Linux – Postgresql unintended upgrade to 9.2.3

linuxpostgresqlyum

OK, so I'm relatively new to linux. Some months ago, I managed to set up a website using Amazon's build of CentOS, PHP and Postgres 9.1. I'd done an initdb on /pgdata which was mounted on an Amazon volume I'd created for that purpose. The site's been humming ever since, and I felt like this wasn't so hard after all! 🙂

But right now, my site is down. Here's what happened…

Yesterday I logged in to begin some website changes. First thing I saw is that there were some updates available (naturally), so I ran "yum update". It did a bunch of things and reported success. Cool!

All was going well on my website changes until I executed a change to a Postgres function. I got an error:

ERROR: could not load library "/usr/lib64/pgsql/plpgsql.so": "/usr/lib64/pgsql/plpgsql.so": undefined symbol: SPI_plan_get_cached_plan

(I'm using plpgsql in my functions)

Google led me to various places which seemed to say I just needed to restart Postgresql. I tried that various ways. Postgres would stop, but not start again.

At some point along the way, I got another (bit more helpful) error message:

"The data directory was initialized by PostgreSQL version 9.1, which is not compatible with this version 9.2.3."
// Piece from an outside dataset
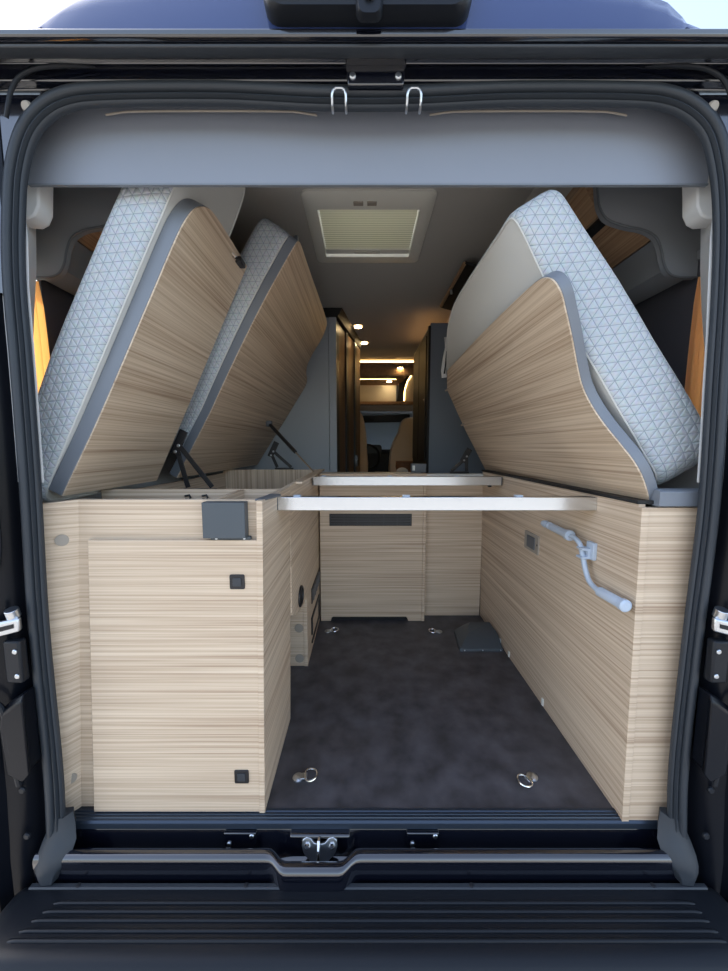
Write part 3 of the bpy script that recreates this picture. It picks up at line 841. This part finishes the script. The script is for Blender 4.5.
# left, far section
PF = Plane(-.745, .836, .521, .822, -1)
bf = bed('farther raised oak bed board on the left with curved far end', PF,
         [(0, 1.47, 0), (.30, 1.43, 0), (.50, 1.385, 1), (.75, 1.345, 1), (.952, 1.337, 1), (.972, 1.341, 1), (.980, 1.358, 1), (.985, 1.60, 1), (.996, 2.12, 1), (.985, 2.25, 1), (.92, 2.31, 1), (.82, 2.31, 1), (.745, 2.34, 1), (.705, 2.42, 1), (.685, 2.52, 1), (.65, 2.595, 1), (.52, 2.605, 1), (0, 2.585, 0)], .036)
bf.part('end_clip', MB().box(-.240, -.226, 1.345, 1.362, 1.655, 1.680), M['zinc'], bevel=.002)
mattress('quilted mattress on the farther raised left bed board', PF,
         [(.10, 1.47, 1), (.25, 1.43, 1), (.50, 1.37, 1), (.70, 1.335, 1), (.93, 1.321, 1), (.962, 1.326, 1), (.979, 1.342, 1), (.986, 1.37, 1), (.987, 1.43, 1), (.985, 2.05, 1), (.90, 2.24, 1), (.68, 2.34, 1), (.50, 2.52, 1), (.20, 2.54, 1), (.10, 2.48, 1)],
         [(0, .0375), (1, .0375)], [(0, .12), (.3, .140), (1, .140)])

# right bed
PR = Plane(.690, .822, -.512, .859, 1)
br = bed('raised oak bed board on the right with a wavy grey edge', PR,
         [(.004, .886, 0), (.03, .874, 1), (.085, .862, 1), (.125, .865, 1), (.17, .880, 1), (.22, .898, 1), (.275, .909, 1), (.325, .907, 1), (.38, .886, 1), (.438, .858, 1), (.50, .832, 1), (.54, .818, 1), (.568, .822, 1), (.585, .842, 1), (.593, .885, 1), (.594, 1.20, 1), (.580, 1.80, 0),
          (.506, 1.965, 0), (.256, 2.045, 0), (.004, 2.085, 0)], .028)
for tt, y in ((.505, 1.925), (.305, 1.99)):
    p0 = Vector(PR.p(tt, y, -.001)); nn = Vector(PR.p(tt, y, -.02))
    br.part('bolt', MB().tube([p0, nn], .0055, 10), M['chrome'])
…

What the? Had my yum update installed a new, incompatible version of Postgres? Is this how we roll in the Linux world? Major upgrades without warnings about what that entails or asking my permission? Foowee, I'll be more careful next time. Incidentally, what should I have done if I had my time again?

Anyway, that led me to these links, and of course the postgres docs. I'm stuck now on running pg_upgrade. Here's my command so far:

pg_upgrade -d /pgdata_temp -D /pgdata -b /usr/lib64/pgsql/postgresql-9.1/bin/ -B /??/ -v

How do I find out where the new Postgres bin directory is (for the /B argument)? It doesn't seem to be anywhere. And yet, when I ran

su – postgres

initdb -D /pgdata -E UTF8

cat /pgdata/PG_VERSION

…earlier, I got "9.2".

Any help would be very much appreciated. Maybe I just roll back to 9.1? Is that my best strategy? Then how do I avoid upgrades when I run yum update next time? Or else, I'm happy to upgrade, but how do I do that and upgrade my existing database to 9.2.3?

Thanks!

EDIT: I decided my next best option was to abandon 9.1 and my database (I had a copy of the data in CSV format), and rebuild a 9.2 database from scratch with the scripts I kept in the initial 9.1 build.

sudo su –
cd /pgdata
rm -fr * .* (delete everything in /pgdata from 9.1 database – I kept a backup first)
su – postgres
initdb -D /pgdata -E UTF

Edit postgresql.conf and pg_hba.conf and start the server.

I still have no idea

  • where yum put the 9.2 version binaries – and yet the 9.1 binary
    directory still exists
  • how to get service postgresql upgrade
    working

But after days of Googling and server downtime, I don't care anymore.

Best Answer

The unintended upgrade is Amazon's packaging fault. The other Linux distributions normally don't break PostgreSQL when upgrading.

To get out of this mess, see this entry in their FAQ:

What steps do I take to upgrade from PostgreSQL 9.1 to 9.2?

PostgreSQL 9.2 offers important new features and performance improvements and it has been included in the Amazon Linux AMI 2012.09 release based on customer requests.

After upgrading PostgreSQL from 9.1 to 9.2, the database service will no longer start. This happens because the 9.1 version of the database format is not immediately usable with the 9.2 server. We have provided the postgresql-upgrade package as an automatic install alongside the latest release of postgresql 9.2. This allows you to perform an in-place upgrade on your database using service postgresql upgrade.

Behind the scenes, this runs pg_upgrade to migrate your database to the new format. Note that the upgrade will reset configuration files such as pg_hba.conf to a clean state. Your old configuration files are stored in /var/lib/pgsql9/data-old, and can be copied over the default files in /var/lib/pgsql9/data after your review.

Once the upgrade is finished and the configuration files are restored, the service should start normally.